The $2bn capture of the leader in virtual reality will finally accelerate virtual reality

Facebook’s acquisition of Oculus will send a rocket up the trouser leg of virtual reality and set up an intriguing battle for supremacy with Google for control of the next frontier in internet use — immersive worlds.

Much bosh is talked about the speed of technological progress as if boffins developed technology that then describes an inexorable and unwavering northward curve at 110 degrees or so when measured by protractor. That sometimes happens, but far more often there is a stop-start or quick-quick-slow ragged pattern of progress that is so well captured by Gartner’s Hype Cycle. VR has been hyped, ballyhooed, seen standards efforts come and go, appeared in hundreds of movies. What it hasn’t had is mainstream adoption or desirable products that meet consumer or business needs.
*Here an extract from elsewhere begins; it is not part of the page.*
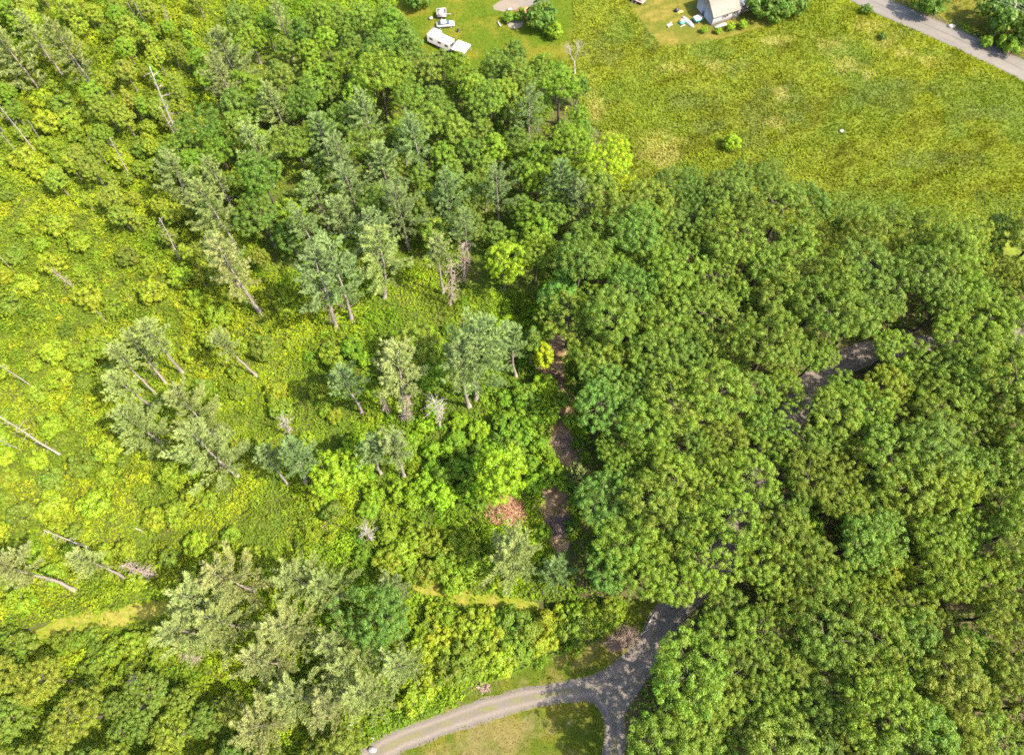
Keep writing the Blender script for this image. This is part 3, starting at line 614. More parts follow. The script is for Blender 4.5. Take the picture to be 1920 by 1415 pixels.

The $2bn Mark Zuckerberg has plunked down for Oculus, a leader in an infant market, shows real intent. Its statement on the matter is bullish and beguilingly wide in ambition:

“While the applications for virtual reality technology beyond gaming are in their nascent stages, several industries are already experimenting with the technology, and Facebook plans to extend Oculus’ existing advantage in gaming to new verticals, including communications, media and entertainment, education and other areas. Given these broad potential applications, virtual reality technology is a strong candidate to emerge as the next social and communications platform.”

That’s fighting talk, right there.

Google’s effort with Glass sets up a fascinating bout, albeit one characterised by a splintering of approaches. Google is focused on eyewear, Oculus has a headset, the Rift. There are other efforts in VR and augmented reality (AR) too: Nokia City Lens is a fine showcase for AR as local guide, using a smartphone screen as proxy for the real world. Microsoft, Sony and other giants will surely have to push harder too or cede a potentially enormous market.

What’s at stake here? Nothing but a second world where it’s possible to sit in at a lecture with a world-class academic, arrange your computer files in 3D as if on a desk, play in an orchestra with the best musicians alive or dead, experience what it’s like to receive a bouncer from the world’s fastest bowler in cricket. The list is endless. There will be some stalling and tracking back certainly, but the race for supremacy in VR is on.